View from London: NATO ponders how to defend Eastern Europe as America pulls back

11:30 10.07.2026 •

Pic.: The Globalist

The more anti-European America becomes, the more Russia will fancy a tilt at NATO and the harder it will be for Europeans to fight back. Russia need not mount a frontal assault. Many worry that a limited, ambiguous action might fatally expose NATO’s divisions, The Economist notes.

How would Europe fight if America cut off all support? Ruben Stewart of the International Institute for Strategic Studies, a think-tank in London, notes in a recent paper that European armies match or exceed Russian capabilities in many domains. But America still provides NATO’s “operating system”, including intelligence, surveillance drones and satellites, long-range weapons, air defences and airlift.

Without America, “what would disappear most critically is not mass, but integration,” Mr Stewart argues. European armies would have to fight “more cautiously, more deliberately”. They would have less warning of Russian troop movements and would be less certain of their direction, so would have to be spread more thinly. They would be less joined-up as satellite signals, communications and data flows became less reliable. Air and ground forces would fight largely separate battles. Russian air defences might survive and Europeans might lack the means to shoot down Russian drones and missiles. All this makes it harder to hit faraway targets and exposes NATO’s rear to more damage.

Europe could not fight a war of manoeuvre. “It would be a war of denial, attrition and endurance that trades speed for sustainability and seeks to win over time rather than at the outset,” writes Mr Stewart. Or, as a senior NATO officer puts it, “It would look more like Ukraine than the battlefield we would hope for.” A static, bloody and drawn-out war of attrition, in turn, might be hard to sustain politically.

“Deep strike” weapons, with a range of 1,000km or more, illustrate Europe’s bind. German-made Taurus and the Franco-British SCALP/Storm Shadow missiles fly about 500km. With America holding back Tomahawks, Europeans are scrambling for alternatives. Germany is working with Britain on hypersonic and stealthy cruise missiles, and with Ukraine on simpler but battle-tested weapons. Others, including the MBDA consortium, are pursing similar systems. To use them effectively, though, Europeans need space-based surveillance and communications networks. Germany plans to spend €35bn on such kit.

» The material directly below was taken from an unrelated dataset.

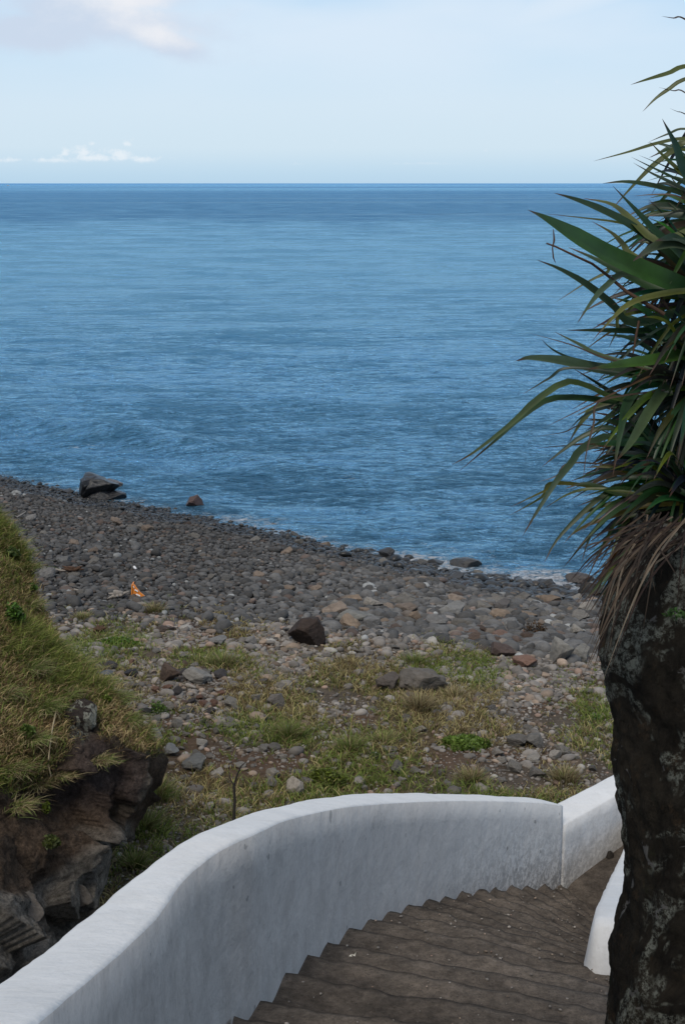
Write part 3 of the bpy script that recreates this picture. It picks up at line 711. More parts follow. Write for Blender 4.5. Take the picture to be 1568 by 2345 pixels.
def bush(px, py, w, h, col, label, name='bush', loc=None, n=420, size=None):
    p, d = (find_ground(px, py)) if loc is None else loc
    ww, hh = w/F*d, h/F*d
    r = empty(name, (p.x, p.y, p.z)); tag(r, label, 'bush' if name == 'bush' else 'plant')
    leaf_cloud('foliage', (0, 0, hh*.08), ww/2, ww*.4, hh*.95, n, size or ww*.055, col, M_BUSH, r)
    for k in range(5):
        a = random.uniform(0, 6.3); tube('stem', [(0, 0, -.03), (math.cos(a)*ww*.12, math.sin(a)*ww*.12, hh*.4), (math.cos(a)*ww*.28, math.sin(a)*ww*.25, hh*.8)], [.012, .009, .004], M_TWIG, r, 5)
    return r
bush(362, 1640, 54, 36, (.085, .16, .016), 'bright green leafy bush on the flat beside a black stone')
bush(468, 1662, 30, 22, (.09, .14, .02), 'small yellow green bush right of the bright green bush', n=200)
bush(1062, 1708, 118, 20, (.13, .20, .035), 'wide low cushion of vivid green plants right of centre', name='ground_cover_plant', n=1500)
bush(745, 1798, 95, 40, (.12, .15, .022), 'loose yellow green plant just behind the white wall', name='leafy_plant', n=700)
bush(268, 1478, 92, 16, (.09, .16, .02), 'long low green mat of plants below the shingle', name='ground_cover_plant', n=700)
bush(1365, 1652, 34, 18, (.09, .18, .02), 'small green cushion plant next to the tree trunk', name='ground_cover_plant', n=260)
bush(858, 1742, 34, 24, (.06, .10, .03), 'dark green tuft plant in the gravel above the wall', name='leafy_plant', n=250)
bush(1224, 1455, 60, 34, (.10, .06, .03), 'rusty dry shrub above the tall squarish boulder', n=420)
bush(1215, 1448, 24, 14, (.10, .16, .02), 'little green plant growing in the rusty dry shrub', name='leafy_plant', n=120)
def tuft(p, rad, ht, dry, label, n=340, name='grass_tuft', droop=.7, lean_dir=None):
    r = empty(name, tuple(p)); tag(r, label, 'grass tuft', 'big grass tufts' if label.startswith('tall') else None)
    a = RNG.uniform(0, 6.28, n); rr_ = np.abs(RNG.normal(0, rad*.55, n))
    P = np.stack([np.cos(a)*rr_, np.sin(a)*rr_, np.full(n, -.03)], 1)
    ld = a if lean_dir is None else lean_dir+RNG.normal(0, .8, n)
    blades('grass_blades', P, ht*RNG.uniform(.5, 1.1, n), np.full(n, .018), RNG.uniform(.2, 1.0, n)*droop/.7, ld, grass_cols(n, dry)*1.25, M_GRASS, None, parent=r)
    return r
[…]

Any war would also rage in the shadow of nuclear weapons. Russia has threatened to use them in Ukraine. The idea that even a tough-love America can preserve nuclear deterrence while reducing conventional commitments is debatable. “If the Americans signal that they don’t want to send their conventional troops to fight for Latvia or Poland, then how believable is it that they will be willing to risk nuclear war?” asks Artur Kacprzyk of the Polish Institute of International Affairs, a think-tank.

Britain and France, with arsenals of 200-odd warheads apiece, compared with the 5,000-plus that America and Russia each hold, have declared: “There is no extreme threat to Europe that would not prompt a response by our two nations.” But without America’s nuclear umbrella, European countries will inevitably be more cautious about war with Russia.

European countries know they have to curb dependence on America, but are torn on priorities. Should they buy weapons off the shelf, including American ones, or take time to develop European ones? For some French officials, the first task is to create European communications systems, data clouds and AI models. Germany, in contrast, wants to bulk up conventional units, not least with tanks and ammunition. Many allies are wary of giving up on America, lest their fears become self-fulfilling.

A paper by the European Council on Foreign Relations, another think-tank, argues that full European autonomy is out of reach. It suggests that NATO’s command should become “double-hatted”, to allow for European-only operations — although this would require American consent.

How long does Europe have? The irascible Mr Trump might turn his back on it at any time. A further imponderable is whether Europeans can hold together if hard-right populists come to power in Britain, France or Germany. In any event, defending Europe begins with helping Ukraine. The more it can resist Russia, the better terms it can strike in a peace deal and the more time Europeans have to prepare.

 

…“It would be a war of denial, attrition and endurance that trades speed for sustainability and seeks to win over time rather than at the outset,” writes Mr. Stewart.

He's wrong – it will not be a war of endurance. In the event of an imposed war with Europe Russia will use its entire arsenal of weapons. And, as Putin once said, there will be no one to negotiate with... Nobody would really want this to happen. If that is the NATO goal Europeans should think twice.